Physicist Peter Higgs, Who Prompted a Decades-Long Search for a Tiny Particle, Dies at 94
The Nobel Prize winner predicted the Higgs boson, a fundamental particle that scientists successfully discovered in 2012, explaining how particles get their mass and underlying a key theory of the universe
Peter Higgs, who proposed the existence of a fundamental particle that underlies matter and life in the universe, has died at age 94, the University of Edinburgh confirms in a statement. The physicist died peacefully at his home on April 8 after a brief illness, per the university.
“A giant of particle physics has left us,” John Ellis, a particle physicist at King’s College London, tells Physics World’s Michael Banks.
The renowned physicist came up with a key theory that explains how some tiny particles get their mass. In 1964, Higgs, as well as other researchers in independent work, proposed that an invisible field permeates all of space, and various particles smaller than atoms—such as quarks and leptons—acquire mass when they come into contact with this field.

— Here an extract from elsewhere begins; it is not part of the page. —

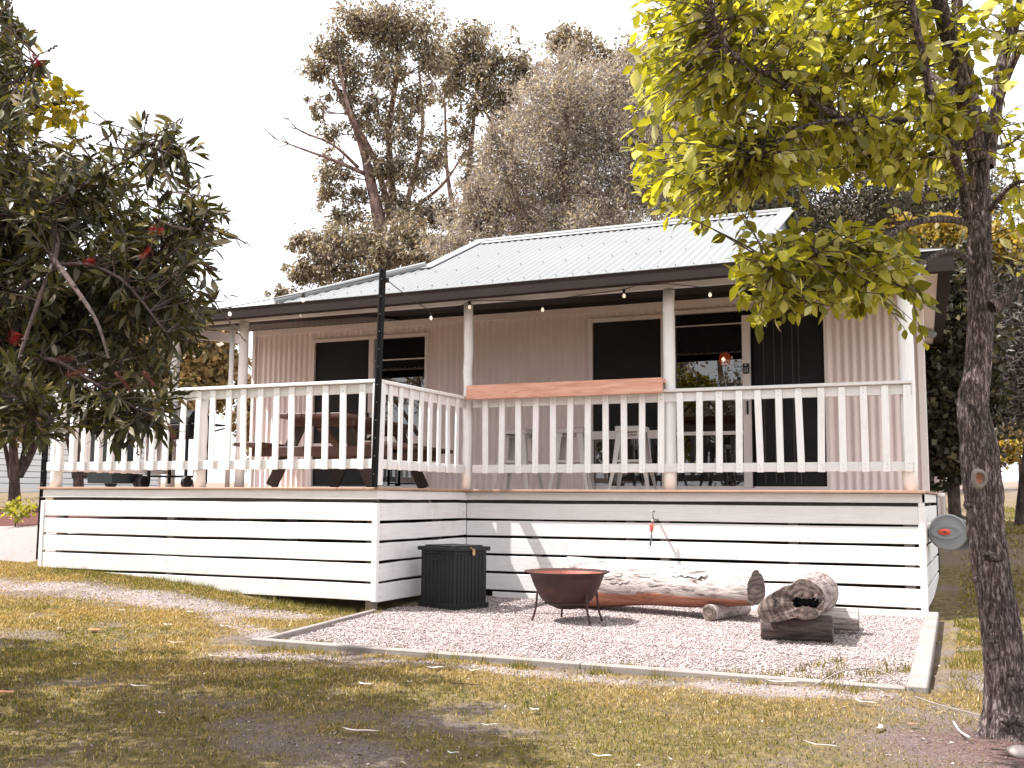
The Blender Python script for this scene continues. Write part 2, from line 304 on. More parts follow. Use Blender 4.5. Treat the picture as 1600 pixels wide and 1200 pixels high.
class MB:
    def __init__(s): s.V = []; s.F = []
    def add(s, V, F):
        b = len(s.V); s.V += [tuple(map(float, v)) for v in V]; s.F += [tuple(i+b for i in f) for f in F]; return s
    def box(s, c, size, ch=.003, rot=None, basis=None):
        """chamfered box"""
        hx, hy, hz = [k/2 for k in size]; ch = min(ch, hx*.6, hy*.6, hz*.6); V = []
        idx = {}
        for sx in (-1, 1):
            for sy in (-1, 1):
                for sz in (-1, 1):
                    for a in range(3):
                        p = [sx*hx, sy*hy, sz*hz]
                        for k, (h, sg) in enumerate(((hx, sx), (hy, sy), (hz, sz))):
                            if k != a: p[k] = sg*(h-ch)
                        idx[(sx, sy, sz, a)] = len(V); V.append(p)
        F = []
        S = (-1, 1)
        for a in range(3):
            for sg in S:
                u, v = [k for k in range(3) if k != a]; q = []
                for su, sv in ((-1, -1), (1, -1), (1, 1), (-1, 1)):
                    k = [0, 0, 0]; k[a] = sg; k[u] = su; k[v] = sv; q.append(idx[(*k, a)])
                flip = (sg < 0) ^ (a == 1)
                F.append(q[::-1] if flip else q)
        for a in range(3):     # edges along a
            u, v = [k for k in range(3) if k != a]
            for su in S:
                for sv in S:
                    k0 = [0, 0, 0]; k1 = [0, 0, 0]; k0[a] = -1; k1[a] = 1; k0[u] = k1[u] = su; k0[v] = k1[v] = sv
                    q = [idx[(*k0, u)], idx[(*k1, u)], idx[(*k1, v)], idx[(*k0, v)]]
                    F.append(q if (su*sv > 0) ^ (a == 1) else q[::-1])
        for sx in S:
            for sy in S:
                for sz in S:
                    t = [idx[(sx, sy, sz, 0)], idx[(sx, sy, sz, 1)], idx[(sx, sy, sz, 2)]]
                    F.append(t if sx*sy*sz > 0 else t[::-1])
        V = np.array(V)
        if rot is not None: V = V @ np.array(Euler(rot).to_matrix()).T
        if basis is not None: V = V @ np.array(basis)   # rows = axes
        return s.add(V+np.array(c), F)
    def bar(s, a, b, w, h, ch=.003, up=(0, 0, 1)):
        """box between two points, w across, h along up"""
        a = np.array(a, float); b = np.array(b, float); d = b-a; L = np.linalg.norm(d); d /= L
        u = np.array(up, float); x = np.cross(d, u); x /= np.linalg.norm(x); u = np.cross(x, d)
        return s.box((a+b)/2, (L, w, h), ch, basis=[d, -x, u])
    def tube(s, pts, rad, n=10, cap=True, squash=None):
        V, F = tube_arrays(pts, rad, n, cap); return s.add(V, F)
    def lathe(s, prof, c=(0, 0, 0), n=24, closed=False):
        V = []; F = []; m = len(prof)
        for i in range(n):
            a = 2*math.pi*i/n
            for r, z in prof: V.append((c[0]+r*math.cos(a), c[1]+r*math.sin(a), c[2]+z))
        for i in range(n):
            j = (i+1) % n
            for k in range(m-1): F.append((i*m+k, j*m+k, j*m+k+1, i*m+k+1))
            if closed: F.append((i*m+m-1, j*m+m-1, j*m, i*m))
        return s.add(V, F)
    def prism(s, poly, vec):
        """extrude a flat polygon (3d points) along vec"""
        n = len(poly); V = [np.array(p, float) for p in poly]; V += [p+np.array(vec, float) for p in V]
        F = [tuple(range(n))[::-1], tuple(range(n, 2*n))]+[(i, (i+1) % n, n+(i+1) % n, n+i) for i in range(n)]
        return s.add(V, F)
    def build(s, name, mat, parent=None, smooth_=False, origin=None): return mesh_obj(name, s.V, s.F, mat, parent, smooth_, origin)
def tube_arrays(pts, rad, n=8, cap=True):
    P = np.array(pts, float); m = len(P); rad = np.broadcast_to(np.asarray(rad, float), (m,)); V = []; F = []
    T = np.gradient(P, axis=0); T /= np.linalg.norm(T, axis=1)[:, None]+1e-9
    u = np.cross(T[0], (0, 0, 1.)); 
    if np.linalg.norm(u) < .05: u = np.cross(T[0], (1., 0, 0))
    for i in range(m):
        u = u-T[i]*(u@T[i]); u /= np.linalg.norm(u)+1e-9; v = np.cross(T[i], u)
        for k in range(n):
            a = 2*math.pi*k/n; V.append(P[i]+rad[i]*(math.cos(a)*u+math.sin(a)*v))
    for i in range(m-1):
        for k in range(n): F.append((i*n+k, i*n+(k+1) % n, (i+1)*n+(k+1) % n, (i+1)*n+k))
    if cap: F.append(tuple(range(n))[::-1]); F.append(tuple((m-1)*n+k for k in range(n)))
    return V, F
def spline(pts, per=5):
    P = [np.array(p, float) for p in pts]; P = [2*P[0]-P[1]]+P+[2*P[-1]-P[-2]]; out = []
    for i in range(1, len(P)-2):
        for k in range(per):
            t = k/per; a, b, c, d = P[i-1:i+3]
            out.append(.5*((2*b)+(-a+c)*t+(2*a-5*b+4*c-d)*t*t+(-a+3*b-3*c+d)*t**3))
    out.append(P[-2]); return np.array(out)
def dup(o, loc, parent=None, rot=None, name=None, scale=None):
    c = o.copy(); COL.objects.link(c); loc = Vector(loc); WL[c.name] = loc.copy()
    if parent is not None: c.parent = parent; c.location = loc-WL[parent.name]
    else: c.parent = None; c.location = loc
    if rot is not None: c.rotation_euler = rot
    if scale is not None: c.scale = scale
    return c

# ------------------------------------------------------------------ GROUND
def vnoise(x, y, f, seed=0):
    r = np.random.default_rng(seed); G = r.random((64, 64)); x = np.asarray(x)*f+1000; y = np.asarray(y)*f+1000
    i = np.floor(x).astype(int); j = np.floor(y).astype(int); u = x-i; v = y-j; u = u*u*(3-2*u); v = v*v*(3-2*v)
    g = lambda a, b: G[a % 64, b % 64]
    return (g(i, j)*(1-u)+g(i+1, j)*u)*(1-v)+(g(i, j+1)*(1-u)+g(i+1, j+1)*u)*v
def fbm(x, y, f, seed=0): return .5*vnoise(x, y, f, seed)+.28*vnoise(x, y, f*2.3, seed+1)+.22*vnoise(x, y, f*5.1, seed+2)
def seg_dist(x, y, a, b):
    ax, ay = a; bx, by = b; t = np.clip(((x-ax)*(bx-ax)+(y-ay)*(by-ay))/((bx-ax)**2+(by-ay)**2), 0, 1); return np.hypot(x-ax-t*(bx-ax), y-ay-t*(by-ay))
def cover(x, y):
    """grass, pale fines, mulch amounts 0..1"""
    n = fbm(x, y, 1.15, 3); k = fbm(x, y, 2.6, 9)
    g = smooth(.28, .60, n*.4+k*.6)*.68+.30
    # worn strip before the deck and round the edging
    worn = np.maximum(np.exp(-(seg_dist(x, y, (-5, -1.0), (-.4, -.62))/.34)**2)*1.0, np.exp(-(seg_dist(x, y, (.4, -2.5), (4.4, -2.42))/.2)**2)*.75)
    worn = np.maximum(worn, np.exp(-(seg_dist(x, y, (4.95, -1.9), (5.3, 1.6))/.22)**2)*.8)
    worn = np.maximum(worn, np.exp(-(seg_dist(x, y, (-1.2, -.75), (.3, -1.9))/.2)**2)*.7)
    tr = np.exp(-(np.hypot(x-5.05, y+3.4)/.75)**2)
    pale = smooth(.25, .85, worn*(.2+1.5*fbm(x, y, 3.0, 21)))*.9
    near_deck = np.exp(-(seg_dist(x, y, (-4.2, -.25), (-.9, -.2))/.22)**2)
    g = np.clip(g*(1-.72*worn)*(1-tr)+near_deck*.6, 0, 1); pale = pale*(1-near_deck)
    mul = tr*.55
    # left: gravel path, mulch bed, then grass
    lft = (x < -4.3)
    pathl = lft & (y > .1) & (y < 2.3); bed = lft & (y >= 2.3) & (y < 4.4)
    g = np.where(pathl | bed, 0, g); pale = np.where(pathl, 1, np.where(bed, 0, pale)); mul = np.where(bed, 1, np.where(pathl, 0, mul))
    far = y > 5; g = np.where(far, .55+.4*(fbm(x, y, .35, 5)-.4), g); pale = np.where(far, .02+.5*(fbm(x, y, .25, 8)-.3)+.3*smooth(14, 30, y), pale)
    return np.clip(g, 0, 1), np.clip(pale, 0, 1), np.clip(mul, 0, 1)
def axis_samples(lo, hi, a, b, fine, grow=1.22):
    out = list(np.arange(a, b, fine)); s = fine; x = b
    while x < hi: out.append(x); s *= grow; x += s
    out.append(hi); s = fine; x = a-fine; left = []
    while x > lo: left.append(x); s *= grow; x -= s
    left.append(lo); return np.array(sorted(left)+out)
def make_ground():
    xs = axis_samples(-400, 400, -6, 6.5, .05); ys = axis_samples(-120, 420, -6, 3, .05)
    X, Y = np.meshgrid(xs, ys, indexing='ij'); Z = ground_z(X, Y)
    near = (X > -6) & (X < 6.5) & (Y > -6) & (Y < 3)
    Z = Z+np.where(near, .022*(fbm(X, Y, 4, 31)-.5), 0)
    pad = (X > .1) & (X < 4.6) & (Y > -2.15) & (Y < 1.9); Z = np.where(pad, np.minimum(Z, -1.11), Z)
    V = np.stack([X, Y, Z], -1).reshape(-1, 3); nx, ny = len(xs), len(ys)
    I = np.arange(nx*ny).reshape(nx, ny); q = np.stack([I[:-1, :-1], I[1:, :-1], I[1:, 1:], I[:-1, 1:]], -1).reshape(-1, 4)
    o = fast_obj('ground', V, q, 'ground', smooth_=True, nper=4); tag(o, kind='structure')
    g, p, m_ = cover(V[:, 0], V[:, 1]); ca = o.data.color_attributes.new('cover', 'FLOAT_COLOR', 'POINT')
    ca.data.foreach_set('color', np.stack([g, p, m_, np.ones_like(g)], -1).astype(np.float32).ravel())
make_ground()
def in_pad(x, y):
    # gravel area inside the sleepers
    e = (0.02-.36)/(0.0+2.1); xl = .36+(y+2.1)*e
    return (x > np.where(y < 0, xl, .0)) & (x < 4.58-(y+2.2)*.035) & (y > -2.1) & (y < 2.2)
pad = MB(); N = 34
gx = np.linspace(0, 1, N)
P_ = []; 
for i in range(N):
    for j in range(N):
        y = -2.12+gx[j]*4.4; xl = .36+(y+2.1)*((.02-.36)/2.1) if y < 0 else 0.0; xr = 4.60-(y+2.2)*.035
        x = xl+gx[i]*(xr-xl); P_.append((x, y, -1.085+.016*(float(fbm(x, y, 1.7, 41))-.5)+(-.015 if y < -1 else 0)))
F_ = [(i*N+j, (i+1)*N+j, (i+1)*N+j+1, i*N+j+1) for i in range(N-1) for j in range(N-1)]
o = mesh_obj('gravel_pad', P_, F_, 'gravel', smooth_=True, origin=(0, 0, 0)); tag(o, kind='structure')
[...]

Higgs suggested such a field would be accompanied by a corresponding particle—and his prediction launched a decades-long search for it. Scientists dubbed this elusive particle the Higgs boson. (In 1993, the physicist Leon Lederman called it the “God particle,” a name that Higgs, an atheist, did not like—but it helped bring recognition to the idea nonetheless.)
Almost 50 years later, in a 2012 experiment using the European Organization for Nuclear Research’s (CERN) Large Hadron Collider, other scientists discovered a particle that fit the parameters of the proposed Higgs boson—a huge breakthrough in the field. The following year, Higgs was awarded the Nobel Prize in Physics, along with François Englert, one of the other researchers who conceived of the particle.
“Without his theory, atoms could not exist and radioactivity would be a force as strong as electricity and magnetism,” Ellis adds to Physics World. “His prediction of the existence of the particle that bears his name was a deep insight, and its discovery at CERN in 2012 was a crowning moment that confirmed his understanding of the way the universe works.”
There are four fundamental forces in the universe: gravity, electromagnetism, the strong force (which holds together protons and neutrons in atomic nuclei) and the weak force (which plays a role in nuclear decay). The Standard Model of Particle Physics aims to tie together these forces and the fundamental particles, though it still has its limits, such as being unable to explain gravity.
But the Standard Model would only hold together if particles didn’t have mass. As a result, the whole theory was threatened. But Higgs’ proposed field allowed for particles to acquire mass, explaining why particles carrying the weak force have mass, while photons—particles of light—do not.
Englert and Robert Brout proposed a similar idea weeks before Higgs did, and Tom Kibble, Carl Hagen and Gerald Guralnik came up with a related theory shortly after, according to the New York Times’ Dennis Overbye. But none of the others proposed the existence of a massive boson, as Higgs did. (Brout died in 2011 and thus was not eligible to receive the Nobel.)
Researchers at CERN searched for the Higgs boson by smashing together protons traveling at nearly the speed of light in the Large Hadron Collider, hoping to yield a new particle. The Higgs boson is so hard to detect, because it almost instantly decays into other particles. But on July 4, 2012, the team could say with confidence that they’d spotted signs of a new particle weighing about 120 times as much as a proton, making it the second-heaviest particle known.
“Peter Higgs came upon an unfinished jigsaw puzzle at just the right time and defined what the centerpiece should look like,” theoretical physicist Robert Garisto tells the Washington Post’s Eryn Brown. “Forty-eight years later, they found it.”
Higgs was born May 29, 1929, in Newcastle upon Tyne in the United Kingdom. He studied physics at King’s College London and spent most of his career at the University of Edinburgh in Scotland. He described the Higgs mechanism in two 1964 papers. One of the papers was originally rejected, and when he revised it, he added the pivotal prediction concerning the Higgs particle.
“Besides his outstanding contributions to particle physics, Peter was a very special person, an immensely inspiring figure for physicists around the world, a man of rare modesty, a great teacher and someone who explained physics in a very simple yet profound way,” CERN’s director-general Fabiola Gianotti says in a statement. “An important piece of CERN’s history and accomplishments is linked to him. I am very saddened, and I will miss him sorely.”